INFERENCE UNCERTAINTY: CHAMBERLIN'S FIRST BALANCED SECTION, WHAT WENT WRONG AND WHY It MATTERS

One hundred years ago R.T. Chamberlin published what is probably the first balanced cross section in history. His section crosses the central Pennsylvania fold-thrust belt and the balancing was done using the excess-area method. The predicted lower detachment is V-shaped and far too deep. The unstated assumptions responsible for the discrepancy remain as problems today for both error analysis and orogenic shortening calculations. The two most critical assumptions are constant bed length-thickness and the presence or absence of displacement on an upper detachment. To examine the importance of these and other assumptions in a modern context, a recent section across the same area by Faill and Nickelsen (F&N, 1999) is evaluated with the area-depth-strain technique. This method uses for control the excess areas of two key horizons and the locations of the detachments; total shortening and layer-parallel strain (LPS) are predicted without assuming constant bed length.
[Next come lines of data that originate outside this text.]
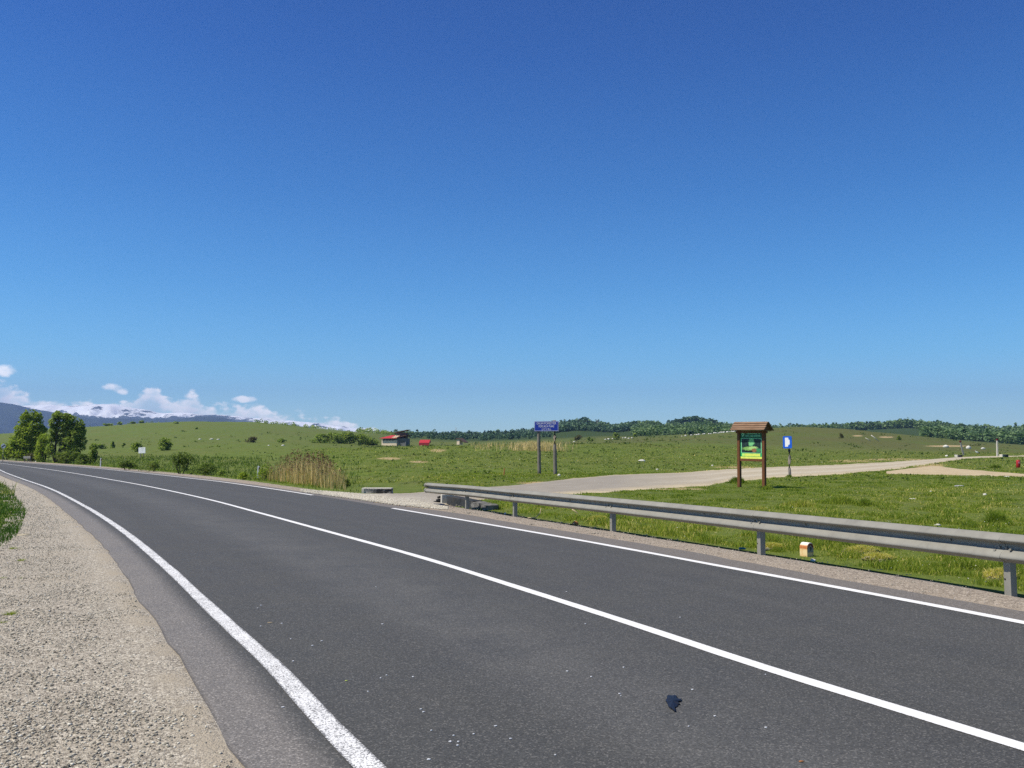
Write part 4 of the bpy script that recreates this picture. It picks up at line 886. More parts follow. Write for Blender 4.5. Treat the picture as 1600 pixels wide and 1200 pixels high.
def plain(name, c, rough=.5, var=.12, spec=.4):
    def f(N):
        n = N.noise(N.obj(), 7, 4, .65); return {'Base Color': N.mix(N.mapr(n, .35, .7), tuple(x * (1 - var) for x in c), tuple(min(1, x * (1 + var)) for x in c))}
    return material(name, f, rough=rough, spec=spec)
M_BLUE = plain('sign_blue', (.004, .024, .27)); M_BLUE2 = plain('bright_blue', (.006, .105, .58)); M_WHITE = plain('white_paint', (.80, .80, .80), .5, .05); M_RED = plain('red_paint', (.42, .018, .022)); M_DKRED = plain('dark_red', (.16, .016, .012))
M_GREEN = plain('poster_green', (.015, .42, .13)); M_DGREEN = plain('poster_dark_green', (.006, .115, .045)); M_YEL = plain('poster_yellow', (.72, .80, .13)); M_YEL2 = plain('poster_lime', (.52, .84, .17)); M_PALEG = plain('pale_green', (.28, .68, .40)); M_BLACK = plain('black', (.012, .012, .013)); M_TEAL = plain('teal_plastic', (.03, .20, .21), .4); M_TAN = plain('tan_scrap', (.46, .36, .22), .8); M_ORANGE = plain('orange_wood', (.50, .20, .06), .8); M_GLASS = plain('window_glass', (.012, .014, .018), .1); M_GREY = plain('grey_render', (.095, .09, .085), .9); M_CREAM = plain('cream_wall', (.78, .62, .44), .9); M_GREY_SHADE = plain('grey_shaded_wall', (.15, .145, .14), .9); M_BROWN2 = plain('dark_brown_roof', (.11, .06, .045), .8); M_ROOFR = plain('red_sheet_roof', (.46, .025, .032), .6); M_BROWN = plain('brown_roof', (.085, .055, .042), .8); M_NAVY = plain('dark_blue_film', (.008, .010, .018), .5)

# ------------------------------------------------------------------ guardrail
W_PROF = [(u_, z_ * .372) for u_, z_ in [(0.0, 1.0), (.016, .995), (.042, .955), (.072, .885), (.094, .82), (.101, .785), (.100, .755), (.090, .735), (.050, .69), (.012, .645), (.0, .62), (.0, .50), (.006, .478), (.022, .44), (.058, .36), (.088, .27), (.099, .215), (.101, .17), (.095, .14), (.070, .105), (.034, .06), (.010, .02), (.004, 0.0)]]
W_H = .335 / .372
def wbeam(path, z0, parent, flare=False):
    """path: ground points of the post faces, toward road normal computed; W profile swept along, with thickness"""
    P = np.array(path); t = np.gradient(P, axis=0); t /= np.linalg.norm(t, axis=1)[:, None]; n = -np.stack([-t[:, 1], t[:, 0]], 1)
    if (n[0] @ RN) > 0: n = -n
    rows = []
    for k in range(len(P)):
        ring = [(u, z) for u, z in W_PROF] + [(u - .004, z) for u, z in W_PROF[::-1]]
        rows.append([(P[k, 0] + n[k, 0] * u, P[k, 1] + n[k, 1] * u, z0[k] + z * W_H) for u, z in ring])
    rows = np.array(rows); m = rows.shape[1]; i = np.arange(len(P) * m).reshape(len(P), m); j = np.roll(i, -1, 1)
    Fc = np.stack([i[:-1], j[:-1], j[1:], i[1:]], -1).reshape(-1, 4)
    o = link('beam', np_mesh('beam', rows.reshape(-1, 3), [Fc]), M_GALV, parent, True); return o
def c_post(bm, h, w=.088, d=.10, th=.006):
    # open channel section, web facing the road
    for c, s in (((0, -d / 2, 0), (w, th, 1)), ((-w / 2 + th / 2, 0, 0), (th, d - th, 1)), ((w / 2 - th / 2, 0, 0), (th, d - th, 1))):
        box(bm, (c[0], c[1], h / 2 - .25), (s[0], s[1], h + .5))
def guardrail(label, posts, ends, rail_top, group, name='guardrail'):
    A, B = np.array(posts[0]), np.array(posts[-1])
    root = empty(name, (0, 0, 0)); tag(root, label, 'guardrail', group)
    path = dense(np.array([ends[0]] + list(posts) + [ends[1]]), .5)
    return root, path
posts_px = [(730, 796.3), (805, 808), (958, 831.5), (1190, 868.5), (1580, 932)]
pg = [on_road(*q)[:2] for q in posts_px]; pg.append(pg[-1] + (pg[-1] - pg[-2])); pg.append(pg[-1] + (pg[-2] - pg[-3]))
end_far = on_road(667, 789)[:2]
mid = np.array(pg[0]); rail_root = empty('guardrail', (mid[0], mid[1], 0)); tag(rail_root, 'long grey galvanized guardrail along the right side of the road', 'guardrail')
toward = -RN
line = np.array([end_far] + pg); path = dense(line, .35) + toward * .062
loc_path = path - mid; u = np.linspace(0, 1, len(path)); loc_path[:3] += np.outer(np.array([.10, .055, .02]), RN)
wbeam(loc_path, np.full(len(path), .40), rail_root)
for g in (pg[1], pg[3], pg[4]):
    i0 = int(np.argmin(((loc_path + mid - g) ** 2).sum(1))); seg = loc_path[max(0, i0 - 1):i0 + 1].copy() + toward * .0045
    o = wbeam(seg, np.full(len(seg), .398), rail_root); o.name = 'lap_joint'
bm = bmesh.new()
for q_ in range(6, len(loc_path) - 3, 7):
    for du in (0,):
        e_ = loc_path[q_] + RT * du; z_ = .40 + .57 * .372 * W_H; tube(bm, [Vector((e_[0], e_[1], z_)), Vector((e_[0] + toward[0] * .028, e_[1] + toward[1] * .028, z_))], [.013, .010], 7)
o = bm_obj('bolt', bm, M_GALV, rail_root); o['kind'] = 'stuff'
# rounded end piece
bm = bmesh.new(); e = loc_path[0]; tdir = (loc_path[0] - loc_path[2]); tdir /= np.linalg.norm(tdir)
for k in range(2):
    zc = .40 + (.092 if k == 0 else .28) * W_H; 
    tube(bm, [Vector((e[0], e[1], zc)) + Vector((*(tdir * a), 0)) + Vector((*(toward * b), 0)) for a, b in ((0, .045), (.06, .04), (.10, .01), (.11, -.04))], [.085, .083, .075, .06], 10)
bm_obj('end_cap', bm, M_GALV, rail_root, True)
yaw = math.atan2(RT[1], RT[0])
for g in pg:
    bm = bmesh.new(); c_post(bm, .69); o = bm_obj('post', bm, M_GALV, rail_root); o.location = (g[0] - mid[0], g[1] - mid[1], 0); o.rotation_euler = (0, 0, yaw)
    bm = bmesh.new(); tube(bm, [(-.028, -.0575, .36), (-.028, -.0545, .36)], [.010, .010], 8); tube(bm, [(.0, .0, .36), (0, .001, .36)], [.001, .001], 4); h = bm_obj('bolt_hole', bm, M_BLACK, o); h.location = (0, 0, -.16)
    # bolts at the splice
    bm = bmesh.new(); nb = toward
    for a, zz in ((-.06, .40 + .186 * W_H), (.03, .40 + .186 * W_H), (.10, .40 + .17 * W_H), (-.10, .40 + .145 * W_H), (-.10, .40 + .06 * W_H), (.10, .40 + .06 * W_H)):
        off = .0 if abs(zz - .40 - .186 * W_H) < .01 else (.048 if zz < .40 + .1 else .03)
        q = Vector((a, -.062 - .012 - off, zz)); tube(bm, [q, q + Vector((0, -.022, 0))], [.017, .013], 8)
    b = bm_obj('bolt', bm, M_GALV, o); b['kind'] = 'stuff'
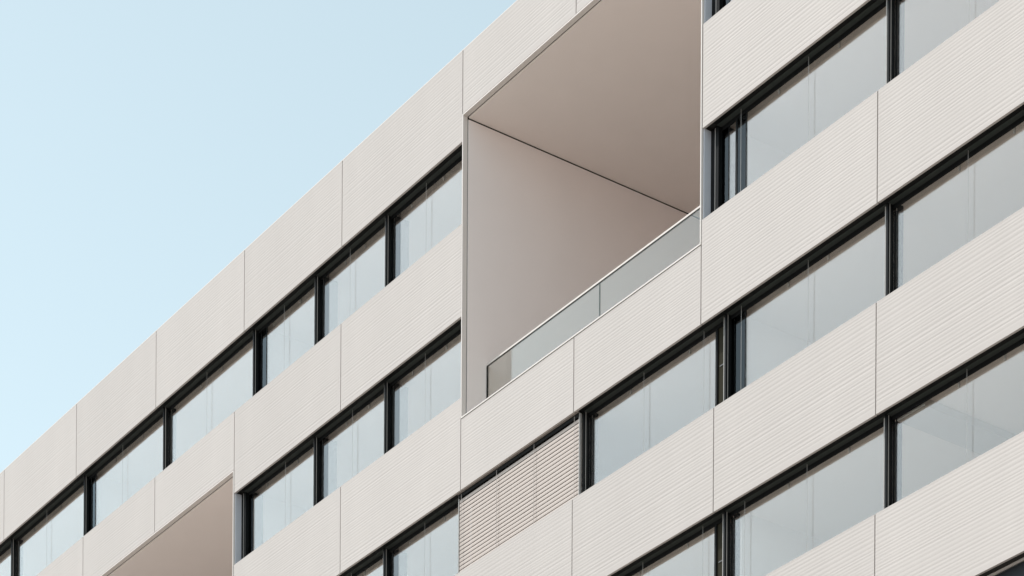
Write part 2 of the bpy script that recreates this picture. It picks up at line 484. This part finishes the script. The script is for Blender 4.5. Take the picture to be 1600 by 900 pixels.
# ------------------------------------------------------------------ venetian blind
def venetian_blind(u0, u1, k):
    z0, z1 = T[k], B[k-1]
    root = bpy.data.objects.new('venetian_blind', None); COL.objects.link(root)
    root.location = ((u0+u1)/2, 0.1, z0)
    tag(root, 'pale closed venetian blind covering the window under the big loggia', 'blind')
    yb = 0.105
    s = MB(); rnd = random.Random(4)
    pitch = 0.0815
    n = 19
    for q in range(n):
        zc = z1 - 0.150 - pitch*q
        tilt = R(84 + rnd.uniform(-0.8, 0.8))
        h = 0.0360
        pts_f = []; pts_b = []
        for t in (-1, -0.5, 0, 0.5, 1):
            bow = 0.006*(1 - t*t)
            y = yb + t*h*math.cos(tilt) - bow*math.sin(tilt)
            z = zc + t*h*math.sin(tilt) + bow*math.cos(tilt)
            pts_f.append((y, z)); pts_b.append((y + 0.0025*math.sin(tilt), z - 0.0025*math.cos(tilt)))
        s.prism_x(pts_f + pts_b[::-1], u0 + 0.03, u1 - 0.03, M_SLAT)
    s.build('slats', root)
    MB().box(u0 + 0.02, u1 - 0.02, yb - 0.03, yb + 0.03, z1 - 0.090, z1 - 0.014, M_SOFFIT).build('head_rail', root)
    MB().box(u0 + 0.01, u1 - 0.01, 0.054, 0.088, z1 - 0.012, z1 - 0.002, M_SOFFIT_BOUNCE).build('soffit_bounce_strip', root)  # added strip: its brown stands in for light bounced onto the soffit
    zb = z1 - 0.155 - pitch*n
    MB().box(u0 + 0.03, u1 - 0.03, yb - 0.028, yb + 0.028, zb + 0.012, zb + 0.036, M_SLAT).build('bottom_rail', root)
    for uc in (u0 + 0.15, u0 + 1.42, u0 + 2.72, u1 - 0.14):
        c = MB().box(uc - 0.004, uc + 0.004, yb - 0.047, yb - 0.043, zb + 0.03, z1 - 0.05, M_CORD)
        c.build('ladder_cord', root)
    for uc in (u0 + 0.002, u1 - 0.026):
        MB().box(uc, uc + 0.024, yb - 0.02, yb + 0.03, z0 - 0.03, z1 - 0.02, M_ALU).build('side_rail', root)
venetian_blind(-48.40, -44.19, 3)

# ------------------------------------------------------------------ ground
g = MB(); S = 3000.0
g.v = [(-S,-S,0),(S,-S,0),(S,S,0),(-S,S,0)]; g.f = [(0,1,2,3)]; g.mi = [0]; g.mats = [M_GROUND]
tag(g.build('ground'), kind='structure')

# ------------------------------------------------------------------ sky and sun
Sdir = Vector((-math.sin(R(SUN_AZ))*math.cos(R(SUN_EL)), -math.cos(R(SUN_AZ))*math.cos(R(SUN_EL)), math.sin(R(SUN_EL))))
world = bpy.data.worlds.new('World'); scene.world = world
world.use_nodes = True
nt = world.node_tree
bg = nt.nodes['Background']
sky = nt.nodes.new('ShaderNodeTexSky'); sky.sky_type = 'NISHITA'
sky.sun_disc = False
sky.sun_elevation = R(SUN_EL)
sky.sun_rotation = math.atan2(Sdir.x, Sdir.y)
sky.altitude = 100.0
sky.air_density = 1.0; sky.dust_density = 0.9; sky.ozone_density = 1.0
hs = nt.nodes.new('ShaderNodeHueSaturation')          # thin high haze: paler, slightly cyan sky
hs.inputs['Hue'].default_value = 0.45; hs.inputs['Saturation'].default_value = 0.47; hs.inputs['Value'].default_value = 1.09
nt.links.new(sky.outputs['Color'], hs.inputs['Color'])
nt.links.new(hs.outputs['Color'], bg.inputs['Color'])
bg.inputs['Strength'].default_value = SKY_STRENGTH
ld = bpy.data.lights.new('sun', 'SUN'); ld.energy = SUN_STRENGTH; ld.angle = R(0.53); ld.color = (1.0, 0.955, 0.90)
lo = bpy.data.objects.new('sun', ld); COL.objects.link(lo)
lo.rotation_euler = Sdir.to_track_quat('Z', 'Y').to_euler()
lo.location = Sdir*100

# ------------------------------------------------------------------ camera
cam = bpy.data.cameras.new('camera'); co = bpy.data.objects.new('camera', cam); COL.objects.link(co)
F_PX, SHIFT_PX, YAW, ROLL, DIST = 4403.08, 2425.94, R(35.2644), R(0.33688), 32.577
fw = Vector((-math.cos(YAW), math.sin(YAW), 0)); r0 = Vector((math.sin(YAW), math.cos(YAW), 0)); u0 = Vector((0, 0, 1))
c, s = math.cos(ROLL), math.sin(ROLL)
rt = c*r0 + s*u0; up = -s*r0 + c*u0
from mathutils import Matrix
mw = Matrix((( rt.x, up.x, -fw.x, 0.0), (rt.y, up.y, -fw.y, -DIST), (rt.z, up.z, -fw.z, 1.7), (0, 0, 0, 1)))
co.matrix_world = mw
cam.sensor_width = 36.0; cam.lens = F_PX/1600*36.0
cam.shift_y = SHIFT_PX/1600
cam.clip_start = 0.5; cam.clip_end = 6000
scene.camera = co

# ------------------------------------------------------------------ render look
vs = scene.view_settings
vs.view_transform = 'Standard'; vs.look = 'None'; vs.gamma = 1.0; vs.use_curve_mapping = False
vs.exposure = EXPOSURE
cy = scene.cycles
cy.max_bounces = 10; cy.diffuse_bounces = 5; cy.glossy_bounces = 4; cy.transparent_max_bounces = 16
cy.use_denoising = True
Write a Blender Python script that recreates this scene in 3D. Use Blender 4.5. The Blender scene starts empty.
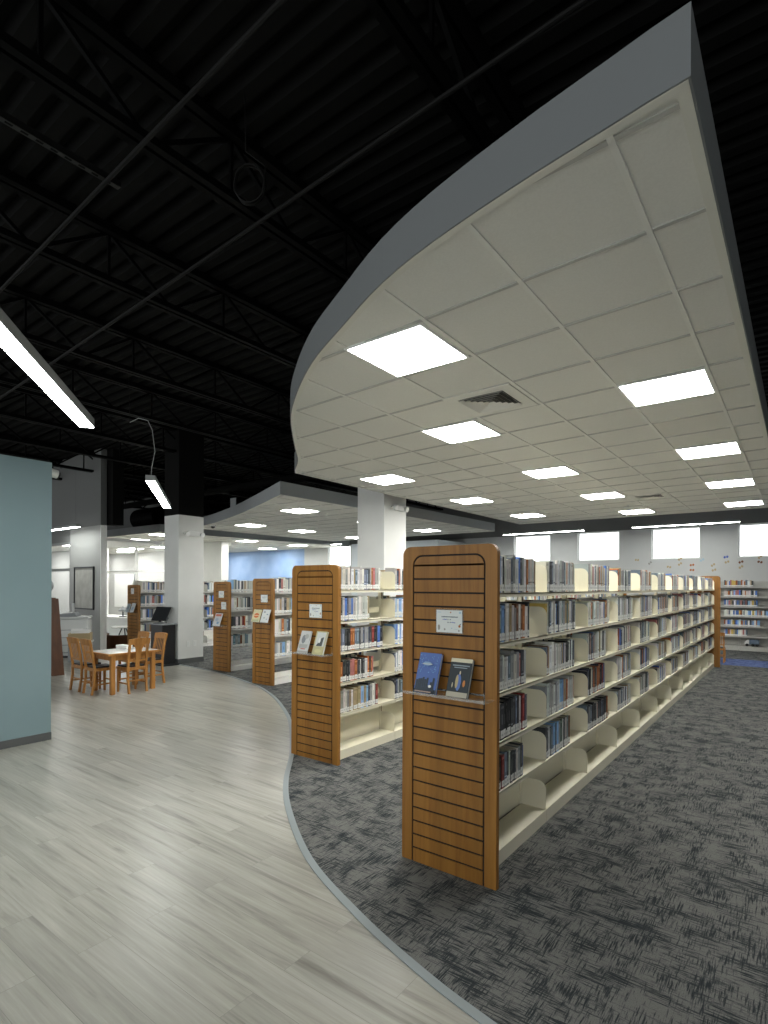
import bpy, bmesh, math, random
from mathutils import Vector, Matrix
R = random.Random(11)
C = bpy.context.scene.collection
PI = math.pi
H = 1.567
# ------------------------------------------------------------------ materials
def mat(name, col=(.5,.5,.5), rough=.6, metal=0., spec=.5, emit=None, es=0., alpha=1., trans=0.):
    m = bpy.data.materials.new(name); m.use_nodes = True
    b = m.node_tree.nodes['Principled BSDF']
    b.inputs['Base Color'].default_value = (*col, 1); b.inputs['Roughness'].default_value = rough
    b.inputs['Metallic'].default_value = metal; b.inputs['Specular IOR Level'].default_value = spec
    b.inputs['Alpha'].default_value = alpha; b.inputs['Transmission Weight'].default_value = trans
    if emit:
        b.inputs['Emission Color'].default_value = (*emit, 1); b.inputs['Emission Strength'].default_value = es
    return m
def nodes(m): return m.node_tree.nodes, m.node_tree.links, m.node_tree.nodes['Principled BSDF']
def ramp(N, L, src, stops):
    r = N.new('ShaderNodeValToRGB'); L.new(src, r.inputs[0])
    e = r.color_ramp.elements
    while len(e) < len(stops): e.new(.5)
    for k, (p, c) in enumerate(stops):
        e[k].position = p; e[k].color = (*c, 1) if len(c) == 3 else c
    return r
def mapped(N, L, scale, rot=(0,0,0), coord='Object'):
    t = N.new('ShaderNodeTexCoord'); mp = N.new('ShaderNodeMapping')
    mp.inputs['Scale'].default_value = scale; mp.inputs['Rotation'].default_value = rot
    L.new(t.outputs[coord], mp.inputs['Vector']); return mp.outputs[0]
def noise(N, L, vec, scale, detail=3, rough=.5, dist=0.):
    n = N.new('ShaderNodeTexNoise'); n.inputs['Scale'].default_value = scale
    n.inputs['Detail'].default_value = detail; n.inputs['Roughness'].default_value = rough
    n.inputs['Distortion'].default_value = dist
    L.new(vec, n.inputs['Vector']); return n.outputs['Fac']
def mixc(N, L, fac, a, b, mode='MIX'):
    x = N.new('ShaderNodeMix'); x.data_type = 'RGBA'; x.blend_type = mode
    for s, v in ((0, fac), (6, a), (7, b)):
        if hasattr(v, 'is_linked'): L.new(v, x.inputs[s])
        else: x.inputs[s].default_value = v if s == 0 else (*v, 1)
    return x.outputs[2]
def speckle(name, c1, c2, scale, rough=.7, detail=2):
    m = mat(name, c1, rough, spec=.2); N, L, b = nodes(m)
    f = noise(N, L, mapped(N, L, (1,1,1)), scale, detail)
    r = ramp(N, L, f, [(.35, c1), (.65, c2)]); L.new(r.outputs[0], b.inputs['Base Color']); return m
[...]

Whereas constant bed-length restoration of the F&N section indicates a total shortening of 48.6 mi (78 km) with 24.8 mi (40km) of displacement on an upper detachment in the mid- to upper-Ordovician shale, area-depth-strain analysis shows the result to be very sensitive to whether or not an upper detachment is present and the exact positions chosen for the upper and lower detachments. Assuming the F&N section is conceptually correct, small changes in assumptions (inference uncertainty) allow the total shortening to range from 30 to 87 mi (48-140 km) and displacement on the upper detachment to range from 0 to 57 mi (0-92 km). The preferred approximation has 49.3 mi (79 km) displacement on the lower detachment, little displacement on an Ordovician upper detachment, and LPS of –24% in the base-Silurian marker. The results demonstrate that orogenic shortening values derived from constructed cross sections may have large inference-uncertainty errors.